Our sin was to do what sovereign states do the world over: sign into law a bill intended to benefit all of SA’s people, not just a “certain class of people” who have enjoyed living off the fat of the land for centuries while shutting others out.
It was at the behest of this “certain class of people,” who are now in the wild imagination of the madman and his ilk ill-treated, that the African in this part of the world was robbed of their land and birthright for centuries.
The Expropriation Act of 2025 that President Cyril Ramaphosa enacted just the other week is a valiant if partly flawed piece of legislation aimed at helping right the wrongs that “a certain class of people” visited on the majority in SA.
It replaced an apartheid-era law that was used to further the aims of the “certain class of people” to help themselves to vast tracts of land in pursuit of the goals of the Native Land Act of 1913, which declared 87% of the land, prime land, out of bounds for more than 80% of the people of this land because they were black.
We applaud President Ramaphosa for standing up for his country and telling Trump off for his attempts to meddle in the affairs of a sovereign state.
If it takes such people as Trump withholding aid, isn’t it time to rethink strategy and, better still, capacitate ourselves to a level where it wouldn’t matter if such aid is cut?

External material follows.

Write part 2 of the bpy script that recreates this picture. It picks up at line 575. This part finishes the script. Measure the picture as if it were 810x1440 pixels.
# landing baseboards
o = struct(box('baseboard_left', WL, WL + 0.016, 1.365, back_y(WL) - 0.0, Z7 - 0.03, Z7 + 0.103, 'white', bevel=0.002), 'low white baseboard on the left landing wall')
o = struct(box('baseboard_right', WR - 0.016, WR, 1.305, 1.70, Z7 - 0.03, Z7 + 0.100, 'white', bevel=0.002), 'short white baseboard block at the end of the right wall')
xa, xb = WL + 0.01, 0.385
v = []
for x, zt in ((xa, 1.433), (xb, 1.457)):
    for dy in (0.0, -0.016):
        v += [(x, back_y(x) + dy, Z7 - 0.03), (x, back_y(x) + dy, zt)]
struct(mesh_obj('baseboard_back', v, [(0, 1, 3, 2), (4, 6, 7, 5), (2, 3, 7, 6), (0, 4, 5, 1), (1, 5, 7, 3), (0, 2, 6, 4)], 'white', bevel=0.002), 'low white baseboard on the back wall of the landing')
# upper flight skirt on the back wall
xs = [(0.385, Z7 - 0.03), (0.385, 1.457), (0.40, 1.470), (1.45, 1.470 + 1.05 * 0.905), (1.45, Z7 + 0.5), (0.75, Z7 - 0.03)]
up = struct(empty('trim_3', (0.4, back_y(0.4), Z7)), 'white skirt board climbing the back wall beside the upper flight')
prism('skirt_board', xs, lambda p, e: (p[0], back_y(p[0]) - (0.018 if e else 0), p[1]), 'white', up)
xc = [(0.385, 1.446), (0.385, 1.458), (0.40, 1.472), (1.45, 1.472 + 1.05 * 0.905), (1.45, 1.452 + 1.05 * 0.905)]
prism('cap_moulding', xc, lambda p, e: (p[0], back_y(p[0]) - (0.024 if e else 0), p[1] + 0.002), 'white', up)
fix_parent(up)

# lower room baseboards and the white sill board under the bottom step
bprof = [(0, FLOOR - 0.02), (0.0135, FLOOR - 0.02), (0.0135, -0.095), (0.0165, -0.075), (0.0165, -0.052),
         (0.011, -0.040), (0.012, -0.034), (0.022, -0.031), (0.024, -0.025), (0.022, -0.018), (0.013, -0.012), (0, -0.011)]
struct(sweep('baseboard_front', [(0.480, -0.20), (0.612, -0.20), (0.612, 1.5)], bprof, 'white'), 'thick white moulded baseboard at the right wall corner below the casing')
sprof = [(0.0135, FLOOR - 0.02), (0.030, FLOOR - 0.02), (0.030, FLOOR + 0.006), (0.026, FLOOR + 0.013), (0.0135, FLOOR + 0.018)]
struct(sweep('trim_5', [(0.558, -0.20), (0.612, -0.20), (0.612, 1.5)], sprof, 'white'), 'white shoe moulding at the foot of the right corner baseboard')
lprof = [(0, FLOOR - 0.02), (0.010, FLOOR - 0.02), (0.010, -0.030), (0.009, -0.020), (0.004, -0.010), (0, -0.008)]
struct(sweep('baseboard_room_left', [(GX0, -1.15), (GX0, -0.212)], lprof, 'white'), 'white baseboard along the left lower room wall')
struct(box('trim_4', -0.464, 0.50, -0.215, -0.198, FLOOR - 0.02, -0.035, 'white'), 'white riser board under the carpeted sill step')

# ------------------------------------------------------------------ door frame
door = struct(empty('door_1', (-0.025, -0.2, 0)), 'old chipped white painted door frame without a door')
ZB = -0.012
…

And what is the actual value of such aid if it comes with strings attached, threatening our very sovereignty?
What we need to do, and unashamedly so, is to build our state, aligning with those blocs that share our vision of a just world order.
Truly speaking, the US has hardly been a supporter of the struggle of the Africans on this part of the continent, or anywhere else for that matter.
It will do us nothing but a world of good to unhinge ourselves from the madness in the White House and its imperialist and, frankly, racist take on matters globally.
The madman will always lend a sympathetic ear to what the unpatriotic fellow South Africans will whisper to him.
We can’t bank on him. His grasp of geopolitics is at best juvenile and very dangerous.
We doubt he even has any idea where South Africa is on the map. For him, the S in BRICS, a real threat to US and Western hegemony, stands for Spain. Go figure.